The Surprising Pastimes of 10 of History’s Worst Rulers Will Leave You Scratching Your Head

The Surprising Pastimes of 10 of History’s Worst Rulers Will Leave You Scratching Your Head

Khalid Elhassan - December 26, 2017

The Surprising Pastimes of 10 of History’s Worst Rulers Will Leave You Scratching Your Head
Mao Zedong. Lapham’s Quarterly

Chairman Mao Was a Classical Poet

Mao Zedong (1893 – 1976) was China’s main Marxist theorist, and a guerrilla fighter, soldier, and statesman, who presided over his country’s communist revolution. He led the Chinese Communist Party from 1935 until his death, and after the communists won control in 1949, he ruled China from that date until his demise. During his time in power, Mao was responsible for the deaths of tens of millions Chinese. They were killed outright by his followers, or starved to death because of Mao’s disastrous economic policies.

However, there was more to Mao than a revolutionary and man of action. He had a particular fondness for classical Chinese poetry and literature. In addition to being a prolific mass murder, Mao was also a prolific writer and poet. Surprisingly, for a man so politically radical and revolutionary, he liked to write and pen verses in classical Chinese forms. It would be akin to a modern American anarchist who liked writing in the manner of Chaucer.

As with most intellectuals of his generation, Mao’s education was based on a foundation of classical Chinese literature. However, while most of his contemporaries moved on to modern styles and themes, Mao stuck with the old when it came to literature and poetry. From his youth, he composed poetry in the classical style. Indeed, his image as a poet was a significant part of his public persona as he rose to power in China.

Mao was actually considered a good poet. Not just by critics in China, who would have been foolhardy indeed to pan his poetry, but also by literary critics outside China and beyond Mao’s clutches. His poetry tended to be on romantic end of things, rather than the more modern realist genre, and hearkened back to the style of the Tang Dynasty, of the 7th to 9th centuries.
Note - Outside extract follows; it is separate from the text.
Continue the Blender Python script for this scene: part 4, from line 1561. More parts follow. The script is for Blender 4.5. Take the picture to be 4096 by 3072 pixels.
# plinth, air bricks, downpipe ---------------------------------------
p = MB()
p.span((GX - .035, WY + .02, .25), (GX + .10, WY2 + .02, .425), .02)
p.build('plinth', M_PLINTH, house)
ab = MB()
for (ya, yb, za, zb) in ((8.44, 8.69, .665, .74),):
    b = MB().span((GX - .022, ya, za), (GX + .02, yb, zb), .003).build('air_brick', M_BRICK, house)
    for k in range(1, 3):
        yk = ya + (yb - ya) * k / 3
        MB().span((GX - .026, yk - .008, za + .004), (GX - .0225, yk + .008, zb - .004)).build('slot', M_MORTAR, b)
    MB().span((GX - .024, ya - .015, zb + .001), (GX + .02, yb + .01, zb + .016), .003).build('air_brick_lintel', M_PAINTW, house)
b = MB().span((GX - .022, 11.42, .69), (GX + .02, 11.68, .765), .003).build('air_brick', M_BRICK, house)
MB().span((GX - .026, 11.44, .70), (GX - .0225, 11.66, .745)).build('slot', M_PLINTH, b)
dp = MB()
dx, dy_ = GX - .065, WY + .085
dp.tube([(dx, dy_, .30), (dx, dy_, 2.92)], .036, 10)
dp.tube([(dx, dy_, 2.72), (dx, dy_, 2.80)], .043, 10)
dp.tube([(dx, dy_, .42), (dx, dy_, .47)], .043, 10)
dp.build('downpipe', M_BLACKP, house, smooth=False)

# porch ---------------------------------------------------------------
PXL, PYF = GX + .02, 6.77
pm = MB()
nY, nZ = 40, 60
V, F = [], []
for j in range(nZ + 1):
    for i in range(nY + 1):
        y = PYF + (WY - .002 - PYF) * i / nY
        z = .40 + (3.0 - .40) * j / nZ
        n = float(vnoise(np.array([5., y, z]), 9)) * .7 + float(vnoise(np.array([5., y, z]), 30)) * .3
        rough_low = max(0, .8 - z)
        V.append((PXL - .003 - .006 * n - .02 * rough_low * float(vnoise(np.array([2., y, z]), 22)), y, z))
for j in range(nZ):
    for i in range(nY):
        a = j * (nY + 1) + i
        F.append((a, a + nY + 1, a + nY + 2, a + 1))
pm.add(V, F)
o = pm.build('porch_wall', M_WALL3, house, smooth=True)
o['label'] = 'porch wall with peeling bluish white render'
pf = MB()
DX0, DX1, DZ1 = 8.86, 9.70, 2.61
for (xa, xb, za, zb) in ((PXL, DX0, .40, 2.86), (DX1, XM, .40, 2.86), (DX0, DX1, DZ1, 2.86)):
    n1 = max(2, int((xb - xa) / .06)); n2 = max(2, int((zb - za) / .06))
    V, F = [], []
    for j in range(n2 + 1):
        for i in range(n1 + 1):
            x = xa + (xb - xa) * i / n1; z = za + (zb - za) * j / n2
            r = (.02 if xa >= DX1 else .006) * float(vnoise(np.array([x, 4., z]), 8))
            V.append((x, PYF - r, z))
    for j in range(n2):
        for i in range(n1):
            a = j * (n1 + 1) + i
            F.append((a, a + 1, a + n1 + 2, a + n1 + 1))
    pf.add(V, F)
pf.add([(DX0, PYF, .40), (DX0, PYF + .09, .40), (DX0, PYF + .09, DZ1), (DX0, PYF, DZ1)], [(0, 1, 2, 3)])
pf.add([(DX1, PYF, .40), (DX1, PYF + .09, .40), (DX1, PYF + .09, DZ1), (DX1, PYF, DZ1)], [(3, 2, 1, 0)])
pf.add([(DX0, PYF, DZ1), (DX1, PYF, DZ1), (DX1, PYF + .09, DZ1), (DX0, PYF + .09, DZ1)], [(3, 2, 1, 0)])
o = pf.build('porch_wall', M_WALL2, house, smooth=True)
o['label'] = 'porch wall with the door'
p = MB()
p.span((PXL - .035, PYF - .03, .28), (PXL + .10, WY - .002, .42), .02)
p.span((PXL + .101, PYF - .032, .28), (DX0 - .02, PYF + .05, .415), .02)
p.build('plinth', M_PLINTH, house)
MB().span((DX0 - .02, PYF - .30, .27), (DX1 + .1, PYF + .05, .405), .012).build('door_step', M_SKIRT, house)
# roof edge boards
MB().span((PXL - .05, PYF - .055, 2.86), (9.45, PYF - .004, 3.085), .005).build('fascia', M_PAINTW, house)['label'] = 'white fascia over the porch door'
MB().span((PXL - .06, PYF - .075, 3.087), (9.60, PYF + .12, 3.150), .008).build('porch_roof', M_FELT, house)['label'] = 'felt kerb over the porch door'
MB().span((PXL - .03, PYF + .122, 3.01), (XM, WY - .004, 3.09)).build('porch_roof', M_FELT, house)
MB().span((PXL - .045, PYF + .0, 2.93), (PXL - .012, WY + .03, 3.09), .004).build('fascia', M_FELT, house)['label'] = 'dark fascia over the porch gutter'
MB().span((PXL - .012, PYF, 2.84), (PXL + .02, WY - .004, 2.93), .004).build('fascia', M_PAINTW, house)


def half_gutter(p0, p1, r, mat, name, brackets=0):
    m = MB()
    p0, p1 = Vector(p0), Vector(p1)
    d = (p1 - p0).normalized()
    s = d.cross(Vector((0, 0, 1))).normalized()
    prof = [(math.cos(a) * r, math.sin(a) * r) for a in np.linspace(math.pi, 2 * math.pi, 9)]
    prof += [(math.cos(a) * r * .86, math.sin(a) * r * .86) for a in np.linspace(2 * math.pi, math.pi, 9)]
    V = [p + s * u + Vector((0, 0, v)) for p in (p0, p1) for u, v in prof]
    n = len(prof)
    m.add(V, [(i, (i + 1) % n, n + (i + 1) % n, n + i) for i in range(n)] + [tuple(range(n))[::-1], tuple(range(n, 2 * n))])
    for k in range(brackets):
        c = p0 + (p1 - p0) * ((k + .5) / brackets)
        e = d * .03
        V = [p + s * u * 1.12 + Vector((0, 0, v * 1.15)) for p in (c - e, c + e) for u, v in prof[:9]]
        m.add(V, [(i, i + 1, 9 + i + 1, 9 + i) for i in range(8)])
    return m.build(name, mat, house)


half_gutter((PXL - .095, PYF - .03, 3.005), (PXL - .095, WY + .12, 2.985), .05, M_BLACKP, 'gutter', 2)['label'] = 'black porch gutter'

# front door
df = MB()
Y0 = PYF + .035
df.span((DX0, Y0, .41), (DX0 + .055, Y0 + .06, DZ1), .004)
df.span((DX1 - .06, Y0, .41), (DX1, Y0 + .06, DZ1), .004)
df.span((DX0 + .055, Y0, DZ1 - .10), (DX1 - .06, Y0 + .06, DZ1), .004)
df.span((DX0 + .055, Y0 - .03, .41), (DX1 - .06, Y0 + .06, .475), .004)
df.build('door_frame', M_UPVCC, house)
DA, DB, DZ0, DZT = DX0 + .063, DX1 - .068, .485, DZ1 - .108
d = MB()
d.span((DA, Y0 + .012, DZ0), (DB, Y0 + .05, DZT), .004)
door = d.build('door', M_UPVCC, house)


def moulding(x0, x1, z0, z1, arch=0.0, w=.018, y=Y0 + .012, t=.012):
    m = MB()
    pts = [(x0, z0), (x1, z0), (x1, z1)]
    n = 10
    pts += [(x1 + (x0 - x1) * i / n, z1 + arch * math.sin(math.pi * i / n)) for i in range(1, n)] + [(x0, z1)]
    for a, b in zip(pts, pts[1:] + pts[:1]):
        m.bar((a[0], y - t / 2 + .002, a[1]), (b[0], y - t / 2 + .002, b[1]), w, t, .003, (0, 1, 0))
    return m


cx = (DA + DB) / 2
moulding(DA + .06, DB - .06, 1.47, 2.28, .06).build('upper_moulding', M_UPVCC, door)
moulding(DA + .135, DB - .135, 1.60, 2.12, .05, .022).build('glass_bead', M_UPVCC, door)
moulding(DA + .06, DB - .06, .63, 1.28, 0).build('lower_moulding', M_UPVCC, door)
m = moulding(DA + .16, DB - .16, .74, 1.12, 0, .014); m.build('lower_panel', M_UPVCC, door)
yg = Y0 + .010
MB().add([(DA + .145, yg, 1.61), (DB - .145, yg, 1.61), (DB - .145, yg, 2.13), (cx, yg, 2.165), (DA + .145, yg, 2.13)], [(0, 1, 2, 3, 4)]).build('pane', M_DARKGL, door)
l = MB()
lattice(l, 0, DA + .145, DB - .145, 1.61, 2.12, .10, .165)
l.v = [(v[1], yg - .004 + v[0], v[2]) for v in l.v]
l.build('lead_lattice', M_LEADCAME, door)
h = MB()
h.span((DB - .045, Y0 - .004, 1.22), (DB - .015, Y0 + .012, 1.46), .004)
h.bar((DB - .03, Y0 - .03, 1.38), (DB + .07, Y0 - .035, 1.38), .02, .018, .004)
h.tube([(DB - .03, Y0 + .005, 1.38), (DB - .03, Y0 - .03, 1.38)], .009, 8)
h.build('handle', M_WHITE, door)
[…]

Alone I stand in the autumn cold
On the tip of Orange Island,
The Xiang flowing northward;
I see a thousand hills crimsoned through
By their serried woods deep-dyed,
And a hundred barges vying
Over crystal blue waters.
Eagles cleave the air,
Fish glide under the shallow water;
Under freezing skies a million creatures contend in freedom.
Brooding over this immensity,
I ask, on this bondless land
Who rules over man’s destiny?
I was here with a throng of companions,
Vivid yet those crowded months and years.
Young we were, schoolmates,
At life’s full flowering;
Filled with student enthusiasm
Boldly we cast all restraints aside.
Pointing to our mountains and rivers,
Setting people afire with our words,
We counted the mighty no more than muck.
Remember still
How, venturing midstream, we struck the waters
And the waves stayed the speeding boats?